Utah Sen. Mitt Romney sat down Friday morning with state representatives of a federal wildfire and mitigation commission he helped establish to learn of problems and recommendations on how to help ease the pain and breadth of wildfires in the West.
The Deseret News was granted exclusive access to the briefing, which included Todd Adams, deputy director of the Utah Department of Natural Resources, Rich County Commissioner Bill Cox and Kathy Holder, the Utah State Hazard Mitigation officer under the Utah Division of Emergency Management.
"This is complex, more complex after reading this report," he said. "But from reading the report, we're going to need additional time and additional resources for the commission." But Holder said the problem with proactive pre-wildfire risk projects are the federal rules which often limit how agencies respond.

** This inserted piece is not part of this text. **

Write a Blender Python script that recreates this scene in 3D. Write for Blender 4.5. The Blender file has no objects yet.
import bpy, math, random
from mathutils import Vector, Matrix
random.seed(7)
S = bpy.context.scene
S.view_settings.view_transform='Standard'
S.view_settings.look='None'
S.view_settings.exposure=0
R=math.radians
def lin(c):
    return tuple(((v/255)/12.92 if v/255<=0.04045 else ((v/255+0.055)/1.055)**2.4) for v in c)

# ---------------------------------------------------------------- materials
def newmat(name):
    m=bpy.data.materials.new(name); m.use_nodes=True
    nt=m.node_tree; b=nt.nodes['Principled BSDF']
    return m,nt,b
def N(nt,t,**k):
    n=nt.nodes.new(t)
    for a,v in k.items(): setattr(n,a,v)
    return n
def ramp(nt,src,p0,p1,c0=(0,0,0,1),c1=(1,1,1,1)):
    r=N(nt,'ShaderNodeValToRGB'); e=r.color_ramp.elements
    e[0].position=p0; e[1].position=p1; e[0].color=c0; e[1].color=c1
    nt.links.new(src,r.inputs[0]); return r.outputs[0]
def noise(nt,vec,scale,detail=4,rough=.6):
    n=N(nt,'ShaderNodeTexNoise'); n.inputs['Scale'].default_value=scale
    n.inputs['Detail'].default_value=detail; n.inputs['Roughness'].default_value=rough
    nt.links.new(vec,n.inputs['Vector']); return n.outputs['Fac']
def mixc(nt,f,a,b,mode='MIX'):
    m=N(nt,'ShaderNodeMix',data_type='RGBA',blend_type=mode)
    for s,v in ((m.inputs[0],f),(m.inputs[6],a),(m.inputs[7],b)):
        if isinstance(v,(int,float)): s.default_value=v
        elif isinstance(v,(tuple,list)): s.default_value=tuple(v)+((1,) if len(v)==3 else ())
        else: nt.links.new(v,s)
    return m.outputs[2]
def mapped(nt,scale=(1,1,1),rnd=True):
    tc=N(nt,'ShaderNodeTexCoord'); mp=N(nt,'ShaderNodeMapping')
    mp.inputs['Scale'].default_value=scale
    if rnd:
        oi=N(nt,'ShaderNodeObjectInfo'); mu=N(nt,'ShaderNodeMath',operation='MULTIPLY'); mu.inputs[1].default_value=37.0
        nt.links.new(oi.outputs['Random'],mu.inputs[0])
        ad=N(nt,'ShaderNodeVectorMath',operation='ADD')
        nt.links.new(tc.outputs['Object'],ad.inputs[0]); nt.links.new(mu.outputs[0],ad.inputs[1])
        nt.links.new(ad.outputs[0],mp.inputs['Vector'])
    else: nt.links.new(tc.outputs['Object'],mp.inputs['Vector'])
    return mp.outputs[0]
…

"We've got to approach this differently than we have in the past. And we have been fortunate here that while there's been economic impact and a lot of structures have been lost, we haven't had massive loss of life like they've had in California," he said. "But if we continue to have drought, which hopefully we don't, this is going to be a reality. We're going to have to deal with it.
"As you can see, there's no easy answer. It's not like well, we need to buy more airplanes. Or, you know, because you buy more airplanes, then we need more people to fly them and we need more mechanics and we need more people on the ground," Cox said.